To be a good sensor system it should possess high resolution, appropriate output for a given input, rapid response time, small unsystematic fluctuations in results, and a small systematic error.

The resolution of a sensor is the smallest change it can detect in the quantity it is measuring. With my sensor, on the multimeter, the second decimal place fluctuated, indicating that changes of that magnitude are only just resolved. The resolution is related to the precision with which the measurement can be made.

The sensitivity of a measuring system is the ratio of change of output to change of input. The sensitivity of my thermistor is measured in kΩ. Sometimes it is necessary to reduce the sensitivity so that the measuring instrument can deal with larger changes of input. This is why I decided to take my readings in kΩ instead of Ω.

The response time is the time a sensor takes to respond to a change in input. Changes which occur more rapidly than this will usually be averaged out. In any monitoring of a process, such as my experiment, the response time of the thermistor must be short enough to detect important changes as they occur. My thermistor was successful in doing so therefore the response time of my thermistor was very good.

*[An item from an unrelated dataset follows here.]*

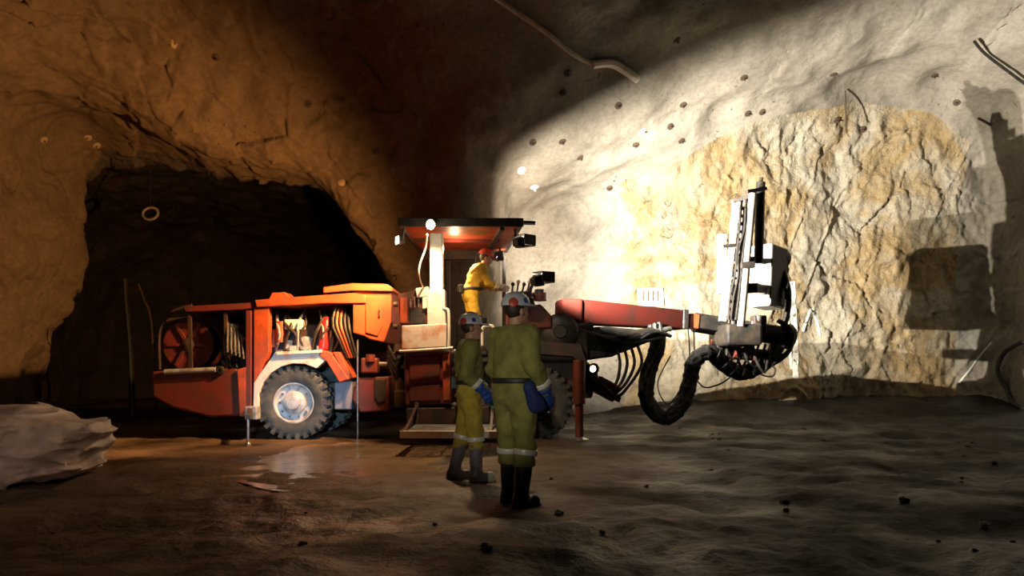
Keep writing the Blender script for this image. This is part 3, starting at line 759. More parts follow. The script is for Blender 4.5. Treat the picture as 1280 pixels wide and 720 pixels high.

The input signal may fluctuate or the sensor itself may generate noise. Small unsystematic variations are present in all experimental data. Their size limits the precision with which a measurement can be made. Taking an average over repeated measurements can improve the final result, as long as the conditions can be kept the same. This is why I took recordings when the thermistor was in an environment when the temperature was increasing and then decreasing, this gave me two sets of recordings which allowed me to check my results were correct.

Systematic error is very hard to detect, because detecting it means making another, even better, measurement. Systematic errors include zero error, and error due to disturbing influences, for example temperature. My experiment controlled the temperature and therefore this will not have been a factor.

Therefore I can conclude that my thermistor performed fairly well, this is because the results followed a pattern, my thermistor performed successfully because the response time was good, there was an unsystematic error when the multimeter reading was fluctuating and therefore I can conclude that my readings were fairly accurate.